## What the exercise asks
Return the lines where the word "this" occurs.
** start of Supplied data **
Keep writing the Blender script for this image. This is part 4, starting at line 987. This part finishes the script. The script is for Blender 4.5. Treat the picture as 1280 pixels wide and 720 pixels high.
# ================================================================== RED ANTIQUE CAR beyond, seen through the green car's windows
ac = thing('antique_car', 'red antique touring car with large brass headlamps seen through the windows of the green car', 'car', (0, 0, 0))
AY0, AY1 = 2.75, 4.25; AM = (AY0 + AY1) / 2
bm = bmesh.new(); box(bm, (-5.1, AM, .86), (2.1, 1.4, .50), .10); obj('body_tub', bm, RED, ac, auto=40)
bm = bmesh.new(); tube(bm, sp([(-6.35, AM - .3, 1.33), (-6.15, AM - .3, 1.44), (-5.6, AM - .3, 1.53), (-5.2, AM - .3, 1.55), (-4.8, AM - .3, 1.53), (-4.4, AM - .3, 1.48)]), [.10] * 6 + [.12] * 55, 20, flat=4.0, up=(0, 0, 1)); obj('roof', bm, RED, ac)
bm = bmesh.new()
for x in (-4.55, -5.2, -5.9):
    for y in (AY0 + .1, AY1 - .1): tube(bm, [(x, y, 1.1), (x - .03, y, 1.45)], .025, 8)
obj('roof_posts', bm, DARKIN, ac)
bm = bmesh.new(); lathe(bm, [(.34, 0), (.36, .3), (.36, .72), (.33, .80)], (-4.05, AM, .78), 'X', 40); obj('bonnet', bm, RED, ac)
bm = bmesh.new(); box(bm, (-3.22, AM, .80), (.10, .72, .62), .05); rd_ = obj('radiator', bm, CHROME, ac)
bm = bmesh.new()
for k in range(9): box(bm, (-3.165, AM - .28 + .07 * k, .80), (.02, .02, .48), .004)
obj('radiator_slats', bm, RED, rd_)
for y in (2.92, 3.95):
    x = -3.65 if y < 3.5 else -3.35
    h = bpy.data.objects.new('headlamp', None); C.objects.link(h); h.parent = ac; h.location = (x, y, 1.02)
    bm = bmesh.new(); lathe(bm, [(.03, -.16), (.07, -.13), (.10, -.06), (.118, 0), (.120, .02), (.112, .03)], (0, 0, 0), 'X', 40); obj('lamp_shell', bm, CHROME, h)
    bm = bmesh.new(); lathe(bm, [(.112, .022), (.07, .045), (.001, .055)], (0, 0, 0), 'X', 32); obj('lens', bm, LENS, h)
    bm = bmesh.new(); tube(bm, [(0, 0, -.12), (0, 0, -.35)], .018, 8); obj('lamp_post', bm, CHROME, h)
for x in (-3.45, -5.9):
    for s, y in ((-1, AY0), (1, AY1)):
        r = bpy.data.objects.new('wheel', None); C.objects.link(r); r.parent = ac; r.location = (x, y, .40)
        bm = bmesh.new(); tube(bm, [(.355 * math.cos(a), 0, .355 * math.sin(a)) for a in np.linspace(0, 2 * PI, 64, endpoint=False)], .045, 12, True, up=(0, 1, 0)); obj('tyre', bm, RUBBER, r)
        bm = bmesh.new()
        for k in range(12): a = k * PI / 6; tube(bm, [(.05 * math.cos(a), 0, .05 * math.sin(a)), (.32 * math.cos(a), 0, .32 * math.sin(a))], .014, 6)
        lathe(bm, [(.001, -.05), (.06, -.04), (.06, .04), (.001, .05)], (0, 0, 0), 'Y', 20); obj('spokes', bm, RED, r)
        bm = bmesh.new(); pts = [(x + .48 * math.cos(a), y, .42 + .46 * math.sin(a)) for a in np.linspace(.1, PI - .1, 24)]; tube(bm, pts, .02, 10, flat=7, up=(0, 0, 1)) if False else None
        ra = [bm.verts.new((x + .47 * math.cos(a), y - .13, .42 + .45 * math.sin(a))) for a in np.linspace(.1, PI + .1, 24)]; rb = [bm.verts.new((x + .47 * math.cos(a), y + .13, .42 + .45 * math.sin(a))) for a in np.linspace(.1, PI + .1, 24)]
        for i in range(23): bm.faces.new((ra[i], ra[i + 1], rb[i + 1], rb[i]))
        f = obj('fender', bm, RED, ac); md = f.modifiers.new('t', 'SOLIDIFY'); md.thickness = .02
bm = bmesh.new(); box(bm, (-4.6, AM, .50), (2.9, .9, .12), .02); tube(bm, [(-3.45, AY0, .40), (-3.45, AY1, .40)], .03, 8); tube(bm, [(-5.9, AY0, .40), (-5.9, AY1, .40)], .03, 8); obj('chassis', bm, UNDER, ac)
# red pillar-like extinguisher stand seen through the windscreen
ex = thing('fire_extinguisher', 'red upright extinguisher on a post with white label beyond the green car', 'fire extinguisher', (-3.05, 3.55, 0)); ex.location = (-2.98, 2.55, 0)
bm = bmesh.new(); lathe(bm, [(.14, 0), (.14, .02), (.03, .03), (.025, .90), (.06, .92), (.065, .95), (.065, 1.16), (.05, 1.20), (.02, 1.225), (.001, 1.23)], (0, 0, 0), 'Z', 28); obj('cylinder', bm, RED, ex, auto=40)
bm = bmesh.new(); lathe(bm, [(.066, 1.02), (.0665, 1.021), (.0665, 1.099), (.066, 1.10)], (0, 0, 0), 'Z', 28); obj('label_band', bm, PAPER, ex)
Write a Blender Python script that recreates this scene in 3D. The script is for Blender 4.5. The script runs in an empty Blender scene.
** end of Supplied data **
## The solution
Keep writing the Blender script for this image. This is part 4, starting at line 987. This part finishes the script. The script is for Blender 4.5. Treat the picture as 1280 pixels wide and 720 pixels high.
Write a Blender Python script that recreates this scene in 3D. The script is for Blender 4.5. The script runs in an empty Blender scene.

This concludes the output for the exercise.